'It's not fun': Occupy protester tells of sacrifices in the name of democracy
"When it’s hot it’s killing you, when it’s cold it’s killing you, when it rains it’s miserable too, and you have to walk such a long distance just to have a shower," says protester Vincent Lam.

Vincent Lam Ngo-hin has worn out two pairs of shoes since the beginning of the Occupy Central protests a month ago. Now he is wearing a pair of well-used black flip-flops, bought near the protest zone in Admiralty.
Like many other protest stalwarts Lam has to walk considerable distances each day for basic needs and to help care for others. The 19-year-old’s favourite Nike trainers were torn on October 13, when hundreds of anti-Occupy people – including about 50 burly masked men dressed in black – tried to remove barricades set up by the protesters.
Lam, a freelance audio engineer, found himself at the forefront of the confrontation as the men used cable cutters to sever plastic cords holding the barricades together at the junction of Queensway and Cotton Tree Drive. He was wrestled to the ground and beaten, he says.

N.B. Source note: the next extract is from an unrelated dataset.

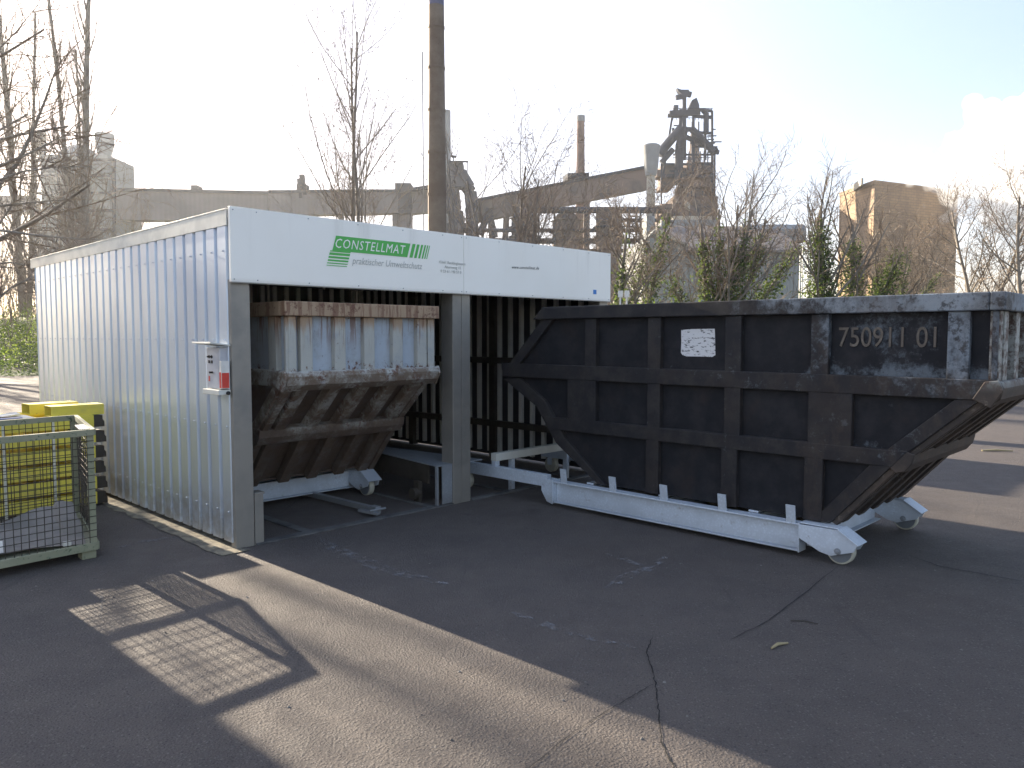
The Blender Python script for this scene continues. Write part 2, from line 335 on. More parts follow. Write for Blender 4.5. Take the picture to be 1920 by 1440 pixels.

More than two weeks later, he still has bruises on his arms, legs and ribs to prove it. “I grew up being beaten by others so I didn’t care,” says Lam, who quit school at the age of 17 and admits to a rough background.
“But there were ladies and students. I had to get up and protect them.”
The gangly teenager joined the pro-democracy sit-in on Harcourt Road in Admiralty on September 27 – a day before Occupy Central leaders declared that the occupation had begun. He says he got involved for the future of Hong Kong and because he dislikes Beijing and Chief Executive Leung Chun-ying for betraying the city.